Saudi Arabia takes aim at budget deficit with fuel price hike, fiscal reform

Published March 1st, 2017 - 06:00 GMT
Saudi Arabia is expected to increase its domestic gasoline prices by 30 per cent from July, but still has the cheapest gasoline prices in the world. (File photo)
Saudi Arabia is expected to increase its domestic gasoline prices by 30 per cent from July, but still has the cheapest gasoline prices in the world. (File photo)

Saudi Arabia’s fiscal reforms are looking more realistic and within the reach of the broad targets and schedule set by the government, thanks to recent recovery in oil prices and gradual reforms gaining traction, according to economists.

Growth rebound, higher oil prices and reforms supporting non-oil economy are key Saudi priorities in its plans to cope with the new economic realities.

Structural reforms to attract foreign direct investments and diversification of revenue through investments abroad are also part of the plan. King Salman’s ongoing Asian tour that began on Sunday is aimed at building ties with the world’s fastest growing importers of Saudi oil and promote investment opportunities in the kingdom, including the sale of a stake in the state firm, Saudi Aramco.

“The budget statement and medium-term reform programme imply three Saudi policy priorities: easing near-term austerity, supporting higher oil prices and introducing non-oil revenue reforms,” said Jean-Michel Saliba, an economist at Bank of America Merrill Lynch.

The policy aim of the reform programmes is medium-term fiscal adjustment through a combination of higher oil prices and higher non-oil revenues.

Compliance with targeted production adjustments is expected to allow Opec to make progress towards its goal of inventory normalisation. Although non-OPEC compliance is patchier, analysts expect it to remain at levels acceptable to Saudi Arabia.

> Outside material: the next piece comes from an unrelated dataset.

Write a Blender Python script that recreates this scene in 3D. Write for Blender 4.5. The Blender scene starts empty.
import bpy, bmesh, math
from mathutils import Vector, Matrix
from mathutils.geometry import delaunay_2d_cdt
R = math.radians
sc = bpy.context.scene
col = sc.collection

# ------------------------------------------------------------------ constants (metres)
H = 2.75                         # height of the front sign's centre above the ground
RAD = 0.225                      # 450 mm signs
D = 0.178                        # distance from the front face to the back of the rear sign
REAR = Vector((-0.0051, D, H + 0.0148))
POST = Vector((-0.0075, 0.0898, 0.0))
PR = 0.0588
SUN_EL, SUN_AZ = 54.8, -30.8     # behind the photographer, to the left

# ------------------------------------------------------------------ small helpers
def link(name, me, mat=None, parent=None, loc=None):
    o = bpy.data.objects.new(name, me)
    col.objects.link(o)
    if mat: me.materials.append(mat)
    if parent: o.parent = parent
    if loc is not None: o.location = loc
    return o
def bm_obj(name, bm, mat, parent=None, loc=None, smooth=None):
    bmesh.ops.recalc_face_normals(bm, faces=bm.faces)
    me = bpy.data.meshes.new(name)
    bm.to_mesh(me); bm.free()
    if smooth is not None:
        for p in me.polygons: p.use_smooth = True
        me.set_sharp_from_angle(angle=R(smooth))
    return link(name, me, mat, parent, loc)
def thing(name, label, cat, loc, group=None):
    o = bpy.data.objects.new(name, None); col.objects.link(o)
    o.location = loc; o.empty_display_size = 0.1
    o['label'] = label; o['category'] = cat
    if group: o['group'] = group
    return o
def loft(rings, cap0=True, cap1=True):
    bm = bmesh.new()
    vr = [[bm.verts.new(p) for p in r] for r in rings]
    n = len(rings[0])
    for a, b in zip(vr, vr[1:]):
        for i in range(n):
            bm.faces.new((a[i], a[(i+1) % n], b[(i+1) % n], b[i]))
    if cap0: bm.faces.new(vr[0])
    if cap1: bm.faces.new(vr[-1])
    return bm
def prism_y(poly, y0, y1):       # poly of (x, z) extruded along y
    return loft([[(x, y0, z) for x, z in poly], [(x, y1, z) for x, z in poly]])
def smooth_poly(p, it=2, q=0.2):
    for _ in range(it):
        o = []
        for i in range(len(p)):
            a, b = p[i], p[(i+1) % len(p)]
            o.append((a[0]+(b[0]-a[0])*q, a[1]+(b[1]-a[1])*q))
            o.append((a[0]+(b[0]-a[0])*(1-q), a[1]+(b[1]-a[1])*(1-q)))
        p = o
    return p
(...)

Despite the recent improvements in oil prices, the government has sent out a clear message that the medium-term reform drive is set to continue. The publication of the Fiscal Balance Programme 2020 highlights that the reform programme is not derailed or is facing any major fatigue. Higher oil prices clearly allow for a better pacing of reform measures.

More subsidy reforms

The authorities are planning the introduction of means-tested cash allowances in the first quarter of 2017, with disbursements from June for a total budget cost this year of SAR 25 billion (Dh24.4 billion) or 1 per cent of GDP.

“This is likely to allow further selective energy subsidy reform in the second half of 2017 including electricity, gasoline and diesel. Excise taxes on tobacco and sugary drinks are likely to be introduced in the second quarter of 2017, and an expat levy will come into force in July 2017,” said Saliba.

Saudi Arabia’s fiscal consolidation efforts have focused on both current and capital expenditures. The government has reduced benefits to public sector employees, is planning to cancel $20 billion worth of projects and introduced a 2.5 per cent tax on land.

“Subsidy reforms in Saudi are producing high fiscal gains compared to other GCC countries because of a higher oil intensity. The 2017 budget envisages a 7.9 per cent year-on-year spending increase to SAR 890 billion with a focus on government service provision and social spending,” said Mathias Angonin an analyst at Moody’s.

The 2017 budget suggests flattish real spending, along with further repayment of government arrears in the first quarter of 2017. We see the budget being consistent with oil prices of $55 a barrel and a fiscal break-even of $98/bbl. Economists expect the 2017 fiscal deficit to narrow on the back of higher oil prices, discipline in spending and non-oil revenue measures.

“We see the 2017 budget deficit at SAR 316 billion (12 per cent of GDP) on the back of higher oil prices ($57 a barrel), compared with a deficit of SAR402 billion in 2016 (16.9 per cent of GDP) and SAR385 billion in 2015,” said Saliba.

Strong spending discipline kept the 2016 fiscal deficit in line with budget targets. However, the repayment of contractor arrears of SAR 80 billion drove the 2016 fiscal deficit wider.

Although structural reforms pave the way for a more competitive non-oil economy, there is uncertainty about the government’s capacity to turn such reforms into rapid fiscal gains.